Спустя неделю, мы поехали впятером, наконец всей воссоединенной семьей, в Дженцано, чтобы посмотреть, в каком состоянии был наш маленький
виноградник. Меньше гектара, как результат «проникновения» на необработанные земли в Двадцатых годах прошлого века, которые в дальнейшем фашистское правительство оставило за «захватчиками», при условии, что они выкупят ее за определенную сумму. Дженцано находится в 33-х километрах от Рима, не помню,
поехали ли мы на трамвайчике
Стефер или на рейсовом автобусе, но от Дженцано до виноградника нужно было идти
пешком.
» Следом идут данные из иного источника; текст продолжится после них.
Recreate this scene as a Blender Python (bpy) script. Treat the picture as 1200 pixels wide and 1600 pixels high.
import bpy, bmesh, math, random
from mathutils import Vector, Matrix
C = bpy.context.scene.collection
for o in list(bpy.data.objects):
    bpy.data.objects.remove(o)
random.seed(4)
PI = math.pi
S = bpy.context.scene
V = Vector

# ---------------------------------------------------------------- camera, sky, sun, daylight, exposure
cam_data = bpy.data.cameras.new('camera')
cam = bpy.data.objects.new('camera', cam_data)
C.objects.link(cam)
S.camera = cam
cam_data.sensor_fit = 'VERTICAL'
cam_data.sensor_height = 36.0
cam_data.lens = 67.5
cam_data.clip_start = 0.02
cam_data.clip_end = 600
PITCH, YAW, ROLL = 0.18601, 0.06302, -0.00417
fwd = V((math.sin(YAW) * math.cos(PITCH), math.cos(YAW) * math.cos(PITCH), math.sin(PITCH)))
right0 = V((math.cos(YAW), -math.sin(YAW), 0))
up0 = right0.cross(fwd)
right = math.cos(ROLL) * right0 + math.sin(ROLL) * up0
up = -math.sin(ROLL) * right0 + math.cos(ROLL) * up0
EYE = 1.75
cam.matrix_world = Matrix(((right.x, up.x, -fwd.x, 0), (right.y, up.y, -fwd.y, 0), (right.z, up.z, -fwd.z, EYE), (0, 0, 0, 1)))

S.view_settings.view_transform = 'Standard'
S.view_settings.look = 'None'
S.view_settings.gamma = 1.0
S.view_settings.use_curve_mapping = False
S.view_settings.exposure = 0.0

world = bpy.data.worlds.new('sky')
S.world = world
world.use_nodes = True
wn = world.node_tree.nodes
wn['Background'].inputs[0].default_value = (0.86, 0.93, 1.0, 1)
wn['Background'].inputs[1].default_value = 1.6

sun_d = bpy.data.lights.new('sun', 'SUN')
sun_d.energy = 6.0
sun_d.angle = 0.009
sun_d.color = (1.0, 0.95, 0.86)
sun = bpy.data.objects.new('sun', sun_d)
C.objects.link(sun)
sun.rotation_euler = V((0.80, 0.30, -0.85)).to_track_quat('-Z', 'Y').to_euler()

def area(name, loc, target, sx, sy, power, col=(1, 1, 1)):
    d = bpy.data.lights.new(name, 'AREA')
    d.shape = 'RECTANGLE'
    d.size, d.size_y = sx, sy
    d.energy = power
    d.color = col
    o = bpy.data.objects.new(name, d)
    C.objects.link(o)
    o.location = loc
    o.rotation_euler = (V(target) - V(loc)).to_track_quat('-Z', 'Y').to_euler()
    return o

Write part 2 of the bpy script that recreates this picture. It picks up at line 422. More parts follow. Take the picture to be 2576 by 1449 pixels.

Речь идет о семи или восьми километрах по земле, развороченной американскими и немецкими танками, воевавшими там между собой. Разграничения всех маленьких виноградников были стерты танками, дорога была усеяна воронками от снарядов, на обочинах валялись груды брошенного оружия и боеприпасов. Помню, как в те времена виноградари Дженцано бродили по сельской местности и собирали хлопковые ленты пулеметов: выбросив пули, они превращали ленты в клубки прочной нитки, для вязания носков и гольфов. На полпути, под рухнувшей
эстакадой железной дороги Рим-Неаполь, стоял полуразрушенный немецкий танк, и нам нужно было его обойти. В определенный момент я увидел передо мной валявшуюся на дороге немецкую каску. Один из самых отвратительных эпизодов моей жизни. Прицелился, и пнул ее, как футбольный мяч, внутренней стороной стопы. Каска покатилась, и с отвращением мы обнаружили, что в ней осталась мужская голова.
В последующие дни, на той же дороге, произошел еще один эпизод, напоминающий историю, описанную в фильме «Чочара», но касающийся непосредственно семьи одной из двоюродных сестер моей мамы. Они тоже пошли проверить состояние своего клочка земли и возвращались обратно в Дженцано, разумеется пешком. Их было четверо, двое родителей, пятнадцатилетняя дочка и восьми или девятилетний сын. В нескольких километрах от села, они заметили, что за ними следовал десяток марокканских солдат французской армии. Они шли быстрым шагом и наверняка догнали бы их до села. Семья ускорила шаг, марокканцы побежали. Семья тоже побежала. До Дженцано было рукой подать, марокканцы поняли, что не достигнут вовремя своих жертв. В регионе все знали, да и марокканцы, вероятно, тоже, что «красная» Дженцано – «Сталинград Римских замков» – была центром Сопротивления фашизму, и что партизаны до сих пор вооружены. Марокканцы стали стрелять, может, чтобы остановить беглецов, а может, в бешенстве, что придется отказаться от двух женщин. В итоге, они расстреляли родителей и мальчишку. Единственная, кто спасся, потому что бежала быстрее своих преследователей, была именно самая вожделенная жертва: девочка.